== Data shown ==

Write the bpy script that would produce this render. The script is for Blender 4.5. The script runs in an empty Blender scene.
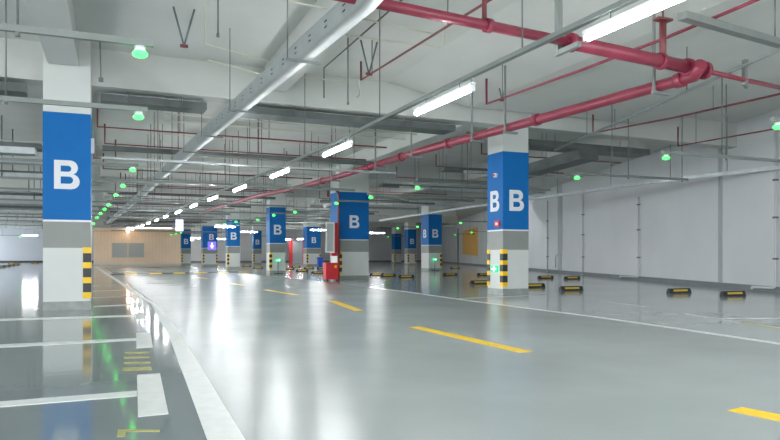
import bpy, bmesh, math, random
from mathutils import Vector, Matrix
random.seed(7)
S = bpy.context.scene
COL = S.collection
H = 1.0                       # camera height
F = 675.0                     # focal length in pixels of the 780 wide frame
YAW = math.radians(22.2)      # camera turned right of the aisle direction (+Y)
HOR = 255.0
# ---------------------------------------------------------------- camera
cam = bpy.data.cameras.new('camera'); co = bpy.data.objects.new('camera', cam); COL.objects.link(co)
cam.sensor_width = 36.0; cam.lens = F / 780 * 36.0
cam.shift_y = (HOR - 220.0) / 780.0
cam.clip_end = 400
co.location = (0, 0, H); co.rotation_euler = (math.pi / 2, 0, -YAW)
S.camera = co
# ---------------------------------------------------------------- world, exposure
w = bpy.data.worlds.new('world'); S.world = w; w.use_nodes = True
bg = w.node_tree.nodes['Background']
bg.inputs[0].default_value = (0.95, 0.98, 1.0, 1); bg.inputs[1].default_value = 1.05
S.view_settings.view_transform = 'Standard'; S.view_settings.look = 'None'
S.view_settings.gamma = 1.0; S.view_settings.use_curve_mapping = False
S.view_settings.exposure = 2.0
TUBE_POWER = 38.0

# ---------------------------------------------------------------- helpers
CY, SY = math.cos(YAW), math.sin(YAW)
def C2W(xc, zc): return (xc * CY + zc * SY, -xc * SY + zc * CY)
def U(px, py, z=0.0):
    """point of the photograph's frame taken to the horizontal plane at height z"""
    zc = F * (H - z) / (py - HOR)
    x, y = C2W((px - 390.0) / F * zc, zc)
    return Vector((x, y, z))
def UY(px, y, z=0.0):
    """point on the plane world y"""
    u = (px - 390.0) / F
    zc = y / (CY - u * SY)
    return Vector((u * zc * CY + zc * SY, y, z))
def depth(p): return p.x * SY + p.y * CY

def mat(name, col, rough=0.5, metal=0.0, noise=0.0, nscale=4.0, bump=0.0, bscale=60.0, emit=None, es=0.0, spec=0.5, rnoise=0.0, coat=0.0):
    m = bpy.data.materials.new(name); m.use_nodes = True
    nt = m.node_tree; b = nt.nodes['Principled BSDF']
    b.inputs['Base Color'].default_value = (*col, 1); b.inputs['Roughness'].default_value = rough
    b.inputs['Metallic'].default_value = metal; b.inputs['Specular IOR Level'].default_value = spec
    b.inputs['Coat Weight'].default_value = coat; b.inputs['Coat Roughness'].default_value = 0.05
    tc = nt.nodes.new('ShaderNodeTexCoord')
    n = nt.nodes.new('ShaderNodeTexNoise'); n.inputs['Scale'].default_value = nscale; n.inputs['Detail'].default_value = 5
    nt.links.new(tc.outputs['Object'], n.inputs['Vector'])
    if noise > 0 or True:
        r = nt.nodes.new('ShaderNodeValToRGB')
        k = max(noise, 0.02)
        r.color_ramp.elements[0].position = 0.3; r.color_ramp.elements[1].position = 0.7
        r.color_ramp.elements[0].color = (*[c * (1 - k) for c in col], 1)
        r.color_ramp.elements[1].color = (*[min(1, c * (1 + k)) for c in col], 1)
        nt.links.new(n.outputs['Fac'], r.inputs['Fac']); nt.links.new(r.outputs['Color'], b.inputs['Base Color'])
    if rnoise > 0:
        mr = nt.nodes.new('ShaderNodeMapRange'); mr.inputs['To Min'].default_value = max(0.0, rough - rnoise); mr.inputs['To Max'].default_value = rough + rnoise
        nt.links.new(n.outputs['Fac'], mr.inputs['Value']); nt.links.new(mr.outputs['Result'], b.inputs['Roughness'])
    if bump > 0:
        n2 = nt.nodes.new('ShaderNodeTexNoise'); n2.inputs['Scale'].default_value = bscale; n2.inputs['Detail'].default_value = 2
        bp = nt.nodes.new('ShaderNodeBump'); bp.inputs['Strength'].default_value = bump; bp.inputs['Distance'].default_value = 0.01
        nt.links.new(tc.outputs['Object'], n2.inputs['Vector'])
        nt.links.new(n2.outputs['Fac'], bp.inputs['Height']); nt.links.new(bp.outputs['Normal'], b.inputs['Normal'])
    if emit:
        b.inputs['Emission Color'].default_value = (*emit, 1); b.inputs['Emission Strength'].default_value = es
    return m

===

Quote the listing above in full, except for the pictures.

Write the bpy script that would produce this render. The script is for Blender 4.5. The script runs in an empty Blender scene.
import bpy, bmesh, math, random
from mathutils import Vector, Matrix
random.seed(7)
S = bpy.context.scene
COL = S.collection
H = 1.0                       # camera height
F = 675.0                     # focal length in pixels of the 780 wide frame
YAW = math.radians(22.2)      # camera turned right of the aisle direction (+Y)
HOR = 255.0
# ---------------------------------------------------------------- camera
cam = bpy.data.cameras.new('camera'); co = bpy.data.objects.new('camera', cam); COL.objects.link(co)
cam.sensor_width = 36.0; cam.lens = F / 780 * 36.0
cam.shift_y = (HOR - 220.0) / 780.0
cam.clip_end = 400
co.location = (0, 0, H); co.rotation_euler = (math.pi / 2, 0, -YAW)
S.camera = co
# ---------------------------------------------------------------- world, exposure
w = bpy.data.worlds.new('world'); S.world = w; w.use_nodes = True
bg = w.node_tree.nodes['Background']
bg.inputs[0].default_value = (0.95, 0.98, 1.0, 1); bg.inputs[1].default_value = 1.05
S.view_settings.view_transform = 'Standard'; S.view_settings.look = 'None'
S.view_settings.gamma = 1.0; S.view_settings.use_curve_mapping = False
S.view_settings.exposure = 2.0
TUBE_POWER = 38.0

# ---------------------------------------------------------------- helpers
CY, SY = math.cos(YAW), math.sin(YAW)
def C2W(xc, zc): return (xc * CY + zc * SY, -xc * SY + zc * CY)
def U(px, py, z=0.0):
    """point of the photograph's frame taken to the horizontal plane at height z"""
    zc = F * (H - z) / (py - HOR)
    x, y = C2W((px - 390.0) / F * zc, zc)
    return Vector((x, y, z))
def UY(px, y, z=0.0):
    """point on the plane world y"""
    u = (px - 390.0) / F
    zc = y / (CY - u * SY)
    return Vector((u * zc * CY + zc * SY, y, z))
def depth(p): return p.x * SY + p.y * CY

def mat(name, col, rough=0.5, metal=0.0, noise=0.0, nscale=4.0, bump=0.0, bscale=60.0, emit=None, es=0.0, spec=0.5, rnoise=0.0, coat=0.0):
    m = bpy.data.materials.new(name); m.use_nodes = True
    nt = m.node_tree; b = nt.nodes['Principled BSDF']
    b.inputs['Base Color'].default_value = (*col, 1); b.inputs['Roughness'].default_value = rough
    b.inputs['Metallic'].default_value = metal; b.inputs['Specular IOR Level'].default_value = spec
    b.inputs['Coat Weight'].default_value = coat; b.inputs['Coat Roughness'].default_value = 0.05
    tc = nt.nodes.new('ShaderNodeTexCoord')
    n = nt.nodes.new('ShaderNodeTexNoise'); n.inputs['Scale'].default_value = nscale; n.inputs['Detail'].default_value = 5
    nt.links.new(tc.outputs['Object'], n.inputs['Vector'])
    if noise > 0 or True:
        r = nt.nodes.new('ShaderNodeValToRGB')
        k = max(noise, 0.02)
        r.color_ramp.elements[0].position = 0.3; r.color_ramp.elements[1].position = 0.7
        r.color_ramp.elements[0].color = (*[c * (1 - k) for c in col], 1)
        r.color_ramp.elements[1].color = (*[min(1, c * (1 + k)) for c in col], 1)
        nt.links.new(n.outputs['Fac'], r.inputs['Fac']); nt.links.new(r.outputs['Color'], b.inputs['Base Color'])
    if rnoise > 0:
        mr = nt.nodes.new('ShaderNodeMapRange'); mr.inputs['To Min'].default_value = max(0.0, rough - rnoise); mr.inputs['To Max'].default_value = rough + rnoise
        nt.links.new(n.outputs['Fac'], mr.inputs['Value']); nt.links.new(mr.outputs['Result'], b.inputs['Roughness'])
    if bump > 0:
        n2 = nt.nodes.new('ShaderNodeTexNoise'); n2.inputs['Scale'].default_value = bscale; n2.inputs['Detail'].default_value = 2
        bp = nt.nodes.new('ShaderNodeBump'); bp.inputs['Strength'].default_value = bump; bp.inputs['Distance'].default_value = 0.01
        nt.links.new(tc.outputs['Object'], n2.inputs['Vector'])
        nt.links.new(n2.outputs['Fac'], bp.inputs['Height']); nt.links.new(bp.outputs['Normal'], b.inputs['Normal'])
    if emit:
        b.inputs['Emission Color'].default_value = (*emit, 1); b.inputs['Emission Strength'].default_value = es
    return m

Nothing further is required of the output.